Donald, en cambio, supo jugar al antipolítico y ser la voz de millones de norteamericanos blancos que no soportan ver tambalearse su hegemonía, que aceptan a los migrantes limpiando sus patios, pero jamás como a sus iguales. Trump supo explotar el miedo y el odio de la gente, pero su mayor mérito es quizá que se atrevió a cuestionar al sistema, de una manera oportunista, falsa y burda, pero al menos se atrevió a gritar que las cosas no estaban bien, mientras la Casa Blanca se empeñaba en asegurar que todo va de maravilla.
Si bien Hillary y los demócratas se envolvieron en la bandera de la inclusión, lo cierto es que nunca dejaron de ser élites de blancos tratando como menores de edad y lucrando políticamente con las minorías. El rechazo a Trump no fue suficiente para apoyar a Clinton, se equivocaron al poner a una representante de los intereses corporativos y políticos más feroces, y al dejar de lado a Bernie Sanders que era una alternativa real al trumpismo. Los resultados ahí están.
¿Qué sigue para México?
Ahora Donald Trump tendrá que ser realista. No existe un país que haya cambiado radicalmente la forma en que se gobierna de un día para otro, salvo que padezca una revolución armada.

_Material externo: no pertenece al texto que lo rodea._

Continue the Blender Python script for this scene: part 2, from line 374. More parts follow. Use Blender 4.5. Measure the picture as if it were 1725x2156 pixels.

En Estados Unidos el presidente debe someterse a los poderes fácticos de las trasnacionales, grandes bancos, empresas extractivas, intereses mediáticos, entre otros, y a un complejo sistema de contrapesos creado específicamente para gobernantes como el que va llegando.
La postura antimexicana, antimusulmana y en general xenófoba de Trump lo llevaron primero a las boletas y ahora a la presidencia, pero tanto Trump como sus próximos gobernados deben comprender que los discursos son discursos, no programas de gobierno. Se trata de estrategias electorales con un fin que ya fue agotado: llegar al poder. Ahora tendrá que enfrentarse a la realidad sí o sí, y ahí se verá que sus propuestas escandalosas como expulsar a todos los inmigrantes, gravar astronómicamente las importaciones o multar a los estadounidenses que invierten en el extranjero, sencillamente son propuestas que no podrá cumplir.
En el caso de la seguridad, otro eje prioritario en la relación México-EU, tampoco suena viable ni mínimamente útil la construcción de un enorme muro de 800 kilómetros de largo que puede ser fácilmente evadido con remedios tan simples como una escalera o un túnel, y habrá que ver de dónde sale el dinero para triplicar el número de agentes de la Patrulla Fronteriza o la estrategia para destruir al Estado Islámico en 24 horas. En el terreno económico, la cancelación del Tratado de Libre Comercio se ve más como una ocurrencia, aunque preocupa la devaluación del peso y la caída en las bolsas.
¿Y qué nos toca hacer?
La Presidencia de México cometió, como se ha dicho hasta el cansancio, un error garrafal al invitar por ocurrencia al entonces candidato Donald Trump, aunque también vale reconocer que a raíz de ese encuentro el magnate ha moderado su discurso hacia los mexicanos y se ha referido en términos cordiales y positivos hacia nuestros gobernantes.
Recordemos que actualmente a los mexicanos no les va tan bien que digamos “del otro lado”. Obama es el presidente que más mexicanos ha deportado en la historia, pues son casi tres millones los que han sido expulsados del país, aunque se estima que aún viven allá más de once millones, la enorme mayoría de ellos connacionales. La situación económica del país va a la deriva y el racismo no es nada nuevo.
Lo que realmente preocupa de Donald Trump, más que su racismo y odio, es la posible ineptitud que pueda marcar a su gobierno. Estados Unidos y México son países estrechamente ligados en todos los sentidos, y si esta relación se lastima salimos perdiendo todos. Si alguno de los dos países resiente pobreza, inseguridad u otros problemas, repercutirá en ambos lados de la frontera.
No nos queda más que organizarnos, ya no en torno a nuestro gobierno, sino como sociedad civil, para planear qué hacer con los deportados que llegarán probablemente en cantidades más elevadas, con la caída del peso y la afectación a la economía, con los riesgos a la seguridad local y nacional. Nosotros, los chihuahuenses y fronterizos en general, debemos estar aún más alerta para mitigar las posibles afectaciones del trumpato, e incluso aprovechar las oportunidades que puedan surgir con el cambio de gobierno. No nos queda de otra, o nos ponemos listos o nos lleva el Diablo.